Peter Duffy, president of the Halifax Typographical Union, Local 30130 of the Communications Workers of America, told CBC News that no non-unionized employees or management will share in the job cuts. Duffy said the fact only unionized employees will take the burden of the layoffs is a violation of labour code.
'It's like musical chairs, with knives.'—Peter Duffy, union local head
"We are not seeing any sign that others are being asked to sacrifice, it is just the union, in our opinion, that is being called up to the block," Duffy said. "And we are talking to our lawyer tomorrow [Tuesday] to find out our options, in terms of the labour front."
Employees set up outside the Chronicle Herald Building on Joseph Howe Drive in Halifax on Monday were handing out pamphlets from the union.
Monday is also the deadline for senior staff to accept or reject the buyout package of three weeks per year of service.
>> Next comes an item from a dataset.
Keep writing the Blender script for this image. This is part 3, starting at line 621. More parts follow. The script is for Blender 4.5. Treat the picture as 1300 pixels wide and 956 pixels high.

Duffy said he expects about seven employees, including him, will take the package.
"We have a second deadline this week that is looming very large, and causing grave anxiety, and that is the bumping," Duffy said. "We'll be into a process where people who are on that list, the layoff list, can bump other people if they have the 'competency,' that's a word we have to deal with in terms of interpretation, our interpretation and the company's, and also seniority. It's like musical chairs, with knives."
Citing increasing operating costs and declining advertising revenues, the newspaper gave layoff notices to almost a quarter of its newsroom staff Feb. 4.
The Halifax Herald Limited, owned by the Dennis family of Halifax, publishes the paper, which is one of the last independently owned newspapers in Canada.
According to the company, daily circulation of the Chronicle Herald exceeds 114,000, and weekly circulation of the Sunday Herald exceeds 80,000.
About 103 people work for the news division of the paper across Nova Scotia.